- **Data block**:
============

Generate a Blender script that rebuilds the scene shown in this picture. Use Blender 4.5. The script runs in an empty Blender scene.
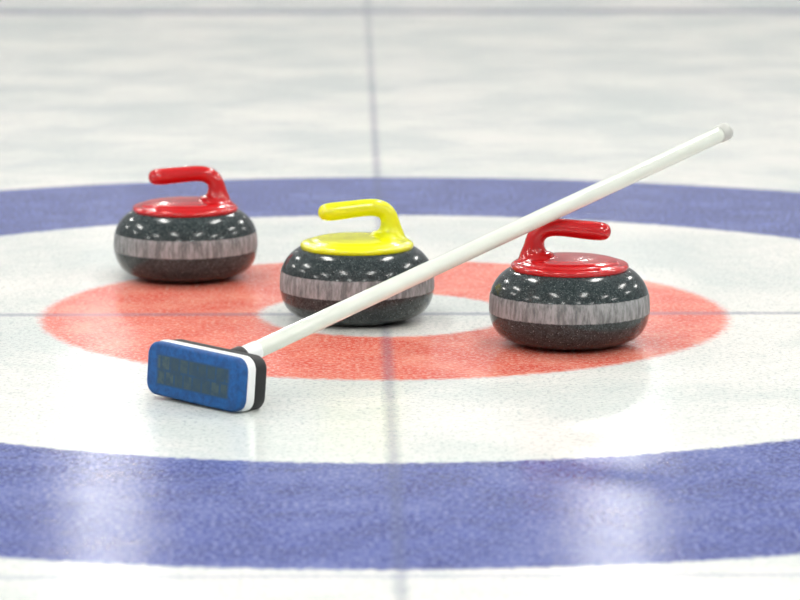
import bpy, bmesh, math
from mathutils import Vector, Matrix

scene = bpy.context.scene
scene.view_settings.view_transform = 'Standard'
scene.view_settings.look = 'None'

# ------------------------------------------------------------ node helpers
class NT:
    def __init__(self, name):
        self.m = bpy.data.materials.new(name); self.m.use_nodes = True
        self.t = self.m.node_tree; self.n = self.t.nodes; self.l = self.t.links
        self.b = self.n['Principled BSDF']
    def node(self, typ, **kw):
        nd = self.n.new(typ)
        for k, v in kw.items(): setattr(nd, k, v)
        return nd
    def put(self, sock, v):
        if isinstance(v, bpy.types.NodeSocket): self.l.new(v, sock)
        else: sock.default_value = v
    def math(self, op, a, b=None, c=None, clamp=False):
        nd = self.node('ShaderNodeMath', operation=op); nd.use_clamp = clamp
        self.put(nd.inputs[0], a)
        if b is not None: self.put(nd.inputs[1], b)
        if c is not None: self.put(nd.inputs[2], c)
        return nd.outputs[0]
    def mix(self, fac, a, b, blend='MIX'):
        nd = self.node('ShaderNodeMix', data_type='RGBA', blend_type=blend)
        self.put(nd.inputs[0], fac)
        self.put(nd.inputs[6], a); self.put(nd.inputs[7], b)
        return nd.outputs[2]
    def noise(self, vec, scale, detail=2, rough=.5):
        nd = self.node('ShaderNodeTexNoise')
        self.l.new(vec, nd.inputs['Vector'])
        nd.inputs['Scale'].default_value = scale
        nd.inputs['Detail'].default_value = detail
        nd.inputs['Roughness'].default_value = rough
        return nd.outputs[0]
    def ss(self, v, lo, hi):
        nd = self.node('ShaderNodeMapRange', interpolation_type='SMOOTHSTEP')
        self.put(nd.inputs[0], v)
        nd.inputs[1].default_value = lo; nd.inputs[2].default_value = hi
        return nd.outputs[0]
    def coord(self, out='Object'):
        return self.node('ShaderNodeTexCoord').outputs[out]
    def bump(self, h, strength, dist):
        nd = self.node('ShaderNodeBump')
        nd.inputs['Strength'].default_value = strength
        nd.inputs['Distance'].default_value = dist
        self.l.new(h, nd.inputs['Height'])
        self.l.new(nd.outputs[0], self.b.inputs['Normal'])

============

- **Problem**:
Write out the lines from the start of the material to the line with "scene.view_settings.look = 'None'", inclusive and exactly. Skip the pictures.

- **Output of the task**:
Generate a Blender script that rebuilds the scene shown in this picture. Use Blender 4.5. The script runs in an empty Blender scene.
import bpy, bmesh, math
from mathutils import Vector, Matrix

scene = bpy.context.scene
scene.view_settings.view_transform = 'Standard'
scene.view_settings.look = 'None'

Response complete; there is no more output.